The Senate and the House remain out of session, and there are no relevant committee hearings planned in either chamber of Congress. Similarly, there are no government agency meetings of interest planned this week.
However, securities regulators and Wall Street executives will meet in Washington this week to discuss changes to equity market structure, including a pilot program to test ways to boost trading in smaller stocks. Speakers includeU.S. Securities and Exchange Commission member Daniel Gallagher, SEC Trading and Markets Director Stephen Luparello, and chairman and CEO of Finra, Richard Ketchum.
When Congress returns Nov. 12, after the midterm elections, we expect a lame-duck session mostly free of controversial legislation, although if President Obama pushes for confirmation of a new attorney general to replace the departing Eric Holder, things could heat up in the Senate.
Lawmakers will have to address spending, with the current stop-gap spending bill set to expire Dec. 11. It is unclear if the two chambers will be able to agree on an omnibus spending bill to carry through until the end of the next fiscal year or if they will punt it to the next Congress by passing another short-term "continuing resolution."

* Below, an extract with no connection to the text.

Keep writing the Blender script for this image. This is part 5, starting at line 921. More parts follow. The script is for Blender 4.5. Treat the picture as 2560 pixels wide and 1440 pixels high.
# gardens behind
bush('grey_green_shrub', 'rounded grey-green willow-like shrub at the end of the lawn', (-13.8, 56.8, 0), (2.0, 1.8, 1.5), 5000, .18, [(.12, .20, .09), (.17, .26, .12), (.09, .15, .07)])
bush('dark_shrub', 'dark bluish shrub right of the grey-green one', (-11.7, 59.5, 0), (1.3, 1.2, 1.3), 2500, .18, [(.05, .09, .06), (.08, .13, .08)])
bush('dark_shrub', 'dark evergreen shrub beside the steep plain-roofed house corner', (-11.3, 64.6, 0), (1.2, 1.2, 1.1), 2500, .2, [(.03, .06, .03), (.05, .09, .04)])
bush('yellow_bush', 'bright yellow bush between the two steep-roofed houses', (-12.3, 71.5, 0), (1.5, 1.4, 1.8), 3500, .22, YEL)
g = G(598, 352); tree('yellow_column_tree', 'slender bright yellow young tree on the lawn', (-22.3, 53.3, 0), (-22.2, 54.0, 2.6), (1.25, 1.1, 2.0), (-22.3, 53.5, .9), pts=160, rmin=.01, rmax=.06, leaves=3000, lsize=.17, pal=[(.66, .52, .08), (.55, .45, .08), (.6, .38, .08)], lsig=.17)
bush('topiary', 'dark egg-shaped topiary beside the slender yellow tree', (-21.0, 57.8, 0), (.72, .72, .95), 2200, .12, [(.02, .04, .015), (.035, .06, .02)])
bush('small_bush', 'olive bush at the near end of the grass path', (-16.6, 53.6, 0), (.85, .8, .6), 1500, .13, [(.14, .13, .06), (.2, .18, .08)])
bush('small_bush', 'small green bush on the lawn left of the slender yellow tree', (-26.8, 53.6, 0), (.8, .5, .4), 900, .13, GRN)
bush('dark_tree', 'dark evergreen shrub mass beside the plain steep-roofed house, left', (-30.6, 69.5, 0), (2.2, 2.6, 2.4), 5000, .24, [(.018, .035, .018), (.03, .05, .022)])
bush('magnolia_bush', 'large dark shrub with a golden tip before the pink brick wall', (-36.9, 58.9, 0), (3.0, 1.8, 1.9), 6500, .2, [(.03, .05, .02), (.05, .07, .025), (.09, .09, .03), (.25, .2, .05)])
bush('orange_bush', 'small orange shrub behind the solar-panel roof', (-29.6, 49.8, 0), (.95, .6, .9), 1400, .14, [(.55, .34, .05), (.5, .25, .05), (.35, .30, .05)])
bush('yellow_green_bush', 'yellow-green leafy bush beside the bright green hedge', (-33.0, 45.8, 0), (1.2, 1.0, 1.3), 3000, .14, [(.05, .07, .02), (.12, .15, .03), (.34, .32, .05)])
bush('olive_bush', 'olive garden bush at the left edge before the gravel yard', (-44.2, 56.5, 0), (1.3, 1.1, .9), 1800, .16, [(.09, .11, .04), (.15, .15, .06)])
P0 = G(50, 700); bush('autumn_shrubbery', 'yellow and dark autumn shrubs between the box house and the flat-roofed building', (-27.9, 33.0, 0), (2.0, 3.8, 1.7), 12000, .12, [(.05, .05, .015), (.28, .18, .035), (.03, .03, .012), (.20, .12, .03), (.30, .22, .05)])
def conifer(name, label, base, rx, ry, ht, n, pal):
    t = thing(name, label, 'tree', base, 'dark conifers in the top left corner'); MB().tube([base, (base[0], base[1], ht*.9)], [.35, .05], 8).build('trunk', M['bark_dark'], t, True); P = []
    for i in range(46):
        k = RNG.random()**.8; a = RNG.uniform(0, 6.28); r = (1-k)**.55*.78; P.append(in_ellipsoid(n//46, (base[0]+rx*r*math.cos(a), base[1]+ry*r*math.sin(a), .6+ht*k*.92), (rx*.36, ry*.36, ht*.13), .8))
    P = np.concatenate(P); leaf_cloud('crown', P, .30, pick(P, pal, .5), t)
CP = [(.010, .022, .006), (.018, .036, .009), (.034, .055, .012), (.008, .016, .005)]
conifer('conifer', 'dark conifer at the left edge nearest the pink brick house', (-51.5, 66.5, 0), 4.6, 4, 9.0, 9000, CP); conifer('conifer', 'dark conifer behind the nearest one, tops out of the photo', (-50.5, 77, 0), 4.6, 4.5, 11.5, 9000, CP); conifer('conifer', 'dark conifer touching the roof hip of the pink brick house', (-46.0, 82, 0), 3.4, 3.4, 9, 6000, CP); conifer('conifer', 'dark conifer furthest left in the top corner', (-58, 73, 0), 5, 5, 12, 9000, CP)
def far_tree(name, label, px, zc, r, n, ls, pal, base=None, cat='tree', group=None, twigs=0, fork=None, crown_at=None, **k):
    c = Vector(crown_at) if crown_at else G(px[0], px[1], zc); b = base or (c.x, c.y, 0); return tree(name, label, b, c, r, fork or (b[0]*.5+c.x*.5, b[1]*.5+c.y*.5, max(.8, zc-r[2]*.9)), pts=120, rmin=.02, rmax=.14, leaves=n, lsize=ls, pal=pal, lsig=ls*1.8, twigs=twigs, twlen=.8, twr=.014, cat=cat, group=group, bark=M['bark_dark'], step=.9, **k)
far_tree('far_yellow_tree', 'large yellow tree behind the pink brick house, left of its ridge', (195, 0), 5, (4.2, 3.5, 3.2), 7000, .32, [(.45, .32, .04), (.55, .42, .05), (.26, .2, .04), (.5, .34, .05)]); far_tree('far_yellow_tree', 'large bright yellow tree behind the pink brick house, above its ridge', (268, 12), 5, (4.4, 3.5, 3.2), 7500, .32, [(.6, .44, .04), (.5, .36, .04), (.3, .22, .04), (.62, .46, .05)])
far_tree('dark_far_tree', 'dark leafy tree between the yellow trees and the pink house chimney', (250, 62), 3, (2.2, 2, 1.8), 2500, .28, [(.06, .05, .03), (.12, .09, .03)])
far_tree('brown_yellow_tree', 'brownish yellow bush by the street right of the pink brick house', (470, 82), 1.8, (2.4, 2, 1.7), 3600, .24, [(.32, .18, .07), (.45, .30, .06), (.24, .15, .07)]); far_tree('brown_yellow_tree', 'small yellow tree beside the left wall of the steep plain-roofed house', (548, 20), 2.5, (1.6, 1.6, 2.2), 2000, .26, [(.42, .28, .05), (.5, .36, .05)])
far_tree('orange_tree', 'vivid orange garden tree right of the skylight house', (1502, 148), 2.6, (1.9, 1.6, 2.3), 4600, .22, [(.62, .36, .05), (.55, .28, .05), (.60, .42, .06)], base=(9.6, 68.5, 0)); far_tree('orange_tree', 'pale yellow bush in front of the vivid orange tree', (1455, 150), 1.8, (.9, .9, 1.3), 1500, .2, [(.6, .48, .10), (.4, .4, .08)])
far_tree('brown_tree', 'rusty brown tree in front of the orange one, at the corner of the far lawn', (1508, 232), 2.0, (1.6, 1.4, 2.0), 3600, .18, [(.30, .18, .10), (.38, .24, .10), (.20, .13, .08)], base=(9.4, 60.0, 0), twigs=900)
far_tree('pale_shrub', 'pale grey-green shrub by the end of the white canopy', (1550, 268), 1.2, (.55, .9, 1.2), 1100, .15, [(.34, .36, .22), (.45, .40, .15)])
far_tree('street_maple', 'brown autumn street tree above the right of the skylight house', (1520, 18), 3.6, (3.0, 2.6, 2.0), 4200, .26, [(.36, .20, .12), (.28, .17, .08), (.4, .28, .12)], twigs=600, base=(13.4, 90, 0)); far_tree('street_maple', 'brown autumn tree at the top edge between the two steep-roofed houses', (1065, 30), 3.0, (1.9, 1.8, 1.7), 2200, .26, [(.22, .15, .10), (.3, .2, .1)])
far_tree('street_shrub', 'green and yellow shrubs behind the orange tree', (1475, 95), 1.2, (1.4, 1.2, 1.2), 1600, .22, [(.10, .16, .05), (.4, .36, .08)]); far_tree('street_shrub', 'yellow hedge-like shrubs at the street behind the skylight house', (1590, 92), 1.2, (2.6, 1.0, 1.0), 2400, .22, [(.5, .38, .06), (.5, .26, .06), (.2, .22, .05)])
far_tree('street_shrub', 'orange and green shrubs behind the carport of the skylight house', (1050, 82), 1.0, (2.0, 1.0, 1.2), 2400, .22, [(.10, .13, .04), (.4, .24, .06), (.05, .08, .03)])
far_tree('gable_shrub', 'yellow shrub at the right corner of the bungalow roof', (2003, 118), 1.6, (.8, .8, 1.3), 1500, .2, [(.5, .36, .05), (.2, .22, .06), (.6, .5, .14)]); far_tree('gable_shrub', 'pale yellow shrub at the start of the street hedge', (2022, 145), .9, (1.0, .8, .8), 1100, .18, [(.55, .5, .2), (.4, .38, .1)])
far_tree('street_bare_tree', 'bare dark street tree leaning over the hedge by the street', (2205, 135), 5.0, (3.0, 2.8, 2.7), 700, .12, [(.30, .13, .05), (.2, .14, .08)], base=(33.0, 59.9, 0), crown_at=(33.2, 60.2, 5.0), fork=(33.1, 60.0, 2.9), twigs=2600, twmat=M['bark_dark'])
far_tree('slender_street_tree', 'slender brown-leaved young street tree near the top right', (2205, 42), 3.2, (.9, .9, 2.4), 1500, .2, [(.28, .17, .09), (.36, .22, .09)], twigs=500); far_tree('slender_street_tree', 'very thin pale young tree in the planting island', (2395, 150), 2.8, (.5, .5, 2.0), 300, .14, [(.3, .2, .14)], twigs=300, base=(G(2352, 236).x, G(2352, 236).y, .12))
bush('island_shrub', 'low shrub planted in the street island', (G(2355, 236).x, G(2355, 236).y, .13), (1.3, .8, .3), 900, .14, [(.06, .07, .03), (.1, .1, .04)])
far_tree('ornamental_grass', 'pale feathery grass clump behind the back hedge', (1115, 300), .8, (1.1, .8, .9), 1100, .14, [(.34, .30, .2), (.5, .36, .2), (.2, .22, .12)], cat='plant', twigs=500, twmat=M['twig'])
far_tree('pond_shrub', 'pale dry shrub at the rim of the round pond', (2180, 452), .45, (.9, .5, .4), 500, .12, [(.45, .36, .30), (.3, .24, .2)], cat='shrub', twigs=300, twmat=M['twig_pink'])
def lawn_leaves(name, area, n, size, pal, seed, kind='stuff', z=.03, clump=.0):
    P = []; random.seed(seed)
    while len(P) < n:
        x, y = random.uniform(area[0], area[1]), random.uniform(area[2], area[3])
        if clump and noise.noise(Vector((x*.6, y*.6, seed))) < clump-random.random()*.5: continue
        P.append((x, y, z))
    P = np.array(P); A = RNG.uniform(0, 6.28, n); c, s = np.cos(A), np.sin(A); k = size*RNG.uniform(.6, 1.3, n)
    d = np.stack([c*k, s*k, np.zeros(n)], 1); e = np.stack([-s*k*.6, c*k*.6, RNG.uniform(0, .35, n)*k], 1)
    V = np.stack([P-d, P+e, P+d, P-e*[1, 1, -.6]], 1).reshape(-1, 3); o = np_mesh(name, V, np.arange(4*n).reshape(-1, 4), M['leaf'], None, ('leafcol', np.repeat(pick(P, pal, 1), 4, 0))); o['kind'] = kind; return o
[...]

Other items on the congressional to-do list include reauthorizations of defense and intelligence operations, terrorism risk insurance and extensions of several dozen tax breaks ("extenders"), which lawmakers have continually promised to address during the lame-duck session. The House and Senate's widely diverging approaches to extenders, with the House looking to extend a select few permanently and the Senate preferring a two-year extension of all the provisions, signal tough negotiations ahead.